GOAL OF THE EXERCISE >> Write each line of the material exactly as given, from the top through the line that contains "PI = math.pi", and omit all pictures.
▼▼▼
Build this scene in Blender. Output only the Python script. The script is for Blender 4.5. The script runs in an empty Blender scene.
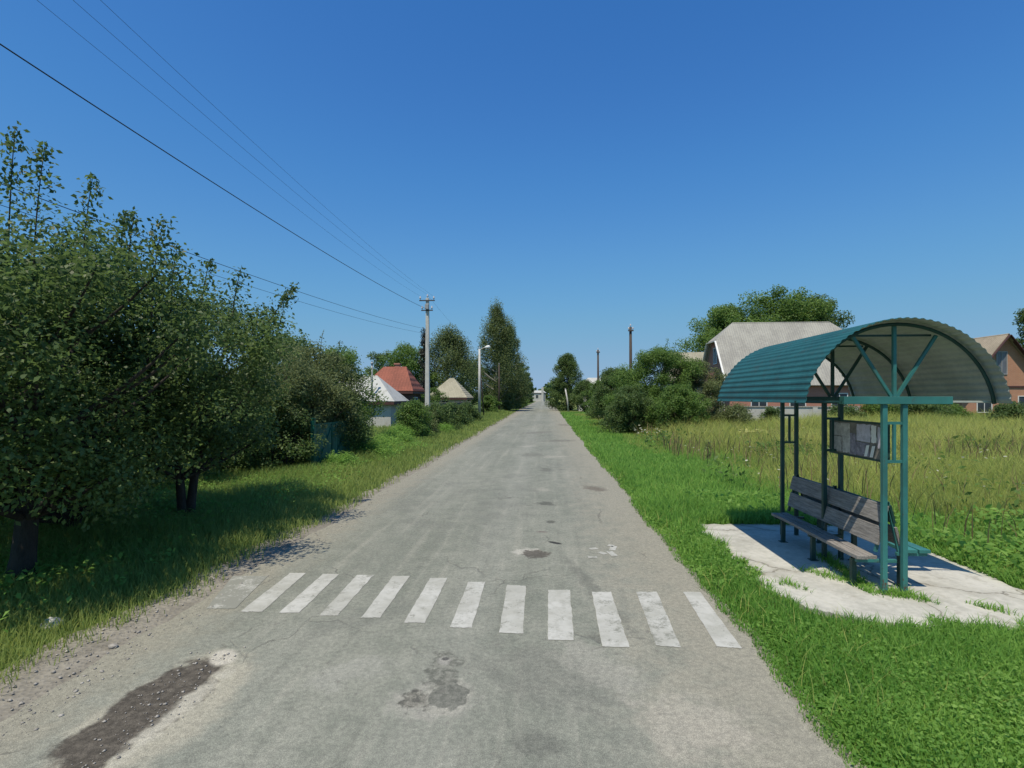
import bpy, math, random
import numpy as np
from mathutils import Vector

C = bpy.context.scene.collection
rad = math.radians
PI = math.pi

# ------------------------------------------------------------------ measuring frame
H, F, HOR = 2.2, 512.0, 397.0
PSI = math.atan(33 / 512)
CS, SN = math.cos(PSI), math.sin(PSI)
def ground(px, py):
    d = H * F / (py - HOR)
    return at(px, d)
def at(px, d):
    xc = (px - 512) / F * d
    return (xc * CS - d * SN, xc * SN + d * CS)
def hz(py, d):
    return H - (py - HOR) / F * d

# ------------------------------------------------------------------ node helpers
class NT:
    def __init__(s, tree):
        s.t = tree; s.n = tree.nodes; s.l = tree.links
    def node(s, typ, **kw):
        n = s.n.new(typ)
        ins = kw.pop('ins', {})
        for k, v in kw.items(): setattr(n, k, v)
        for k, v in ins.items(): s.set(n.inputs[k], v)
        return n
    def set(s, sock, v):
        if isinstance(v, bpy.types.NodeSocket): s.l.new(v, sock)
        elif isinstance(v, (tuple, list)) and len(v) == 3 and sock.type == 'RGBA': sock.default_value = (*v, 1)
        else: sock.default_value = v
    def math(s, op, a, b=0.0, c=0.0, clamp=False):
        n = s.node('ShaderNodeMath', operation=op); n.use_clamp = clamp
        s.set(n.inputs[0], a); s.set(n.inputs[1], b); s.set(n.inputs[2], c)
        return n.outputs[0]
    def mix(s, f, a, b, mode='MIX'):
        n = s.node('ShaderNodeMix', data_type='RGBA', blend_type=mode)
        s.set(n.inputs[0], f); s.set(n.inputs[6], a); s.set(n.inputs[7], b)
        return n.outputs[2]
    def noise(s, vec, scale, detail=4, rough=.55, dist=0.0):
        n = s.node('ShaderNodeTexNoise')
        s.set(n.inputs['Scale'], scale); n.inputs['Detail'].default_value = detail
        n.inputs['Roughness'].default_value = rough; n.inputs['Distortion'].default_value = dist
        if vec is not None: s.l.new(vec, n.inputs['Vector'])
        return n.outputs['Fac']
    def ramp(s, f, lo, hi, a=0.0, b=1.0):
        n = s.node('ShaderNodeMapRange', interpolation_type='SMOOTHSTEP')
        s.set(n.inputs[0], f); s.set(n.inputs[1], lo); s.set(n.inputs[2], hi); s.set(n.inputs[3], a); s.set(n.inputs[4], b)
        return n.outputs[0]
    def scalevec(s, vec, sc, rotz=0):
        n = s.node('ShaderNodeMapping'); n.inputs['Scale'].default_value = sc; n.inputs['Rotation'].default_value = (0, 0, rotz)
        s.l.new(vec, n.inputs['Vector']); return n.outputs[0]
    def coords(s):
        return s.node('ShaderNodeTexCoord').outputs['Object']
    def worldpos(s):
        return s.node('ShaderNodeNewGeometry').outputs['Position']
    def bump(s, h, strength=.3, dist=.01):
        n = s.node('ShaderNodeBump'); n.inputs['Strength'].default_value = strength; n.inputs['Distance'].default_value = dist
        s.l.new(h, n.inputs['Height']); return n.outputs[0]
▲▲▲
SOLUTION FOR THIS PROBLEM >>
Build this scene in Blender. Output only the Python script. The script is for Blender 4.5. The script runs in an empty Blender scene.
import bpy, math, random
import numpy as np
from mathutils import Vector

C = bpy.context.scene.collection
rad = math.radians
PI = math.pi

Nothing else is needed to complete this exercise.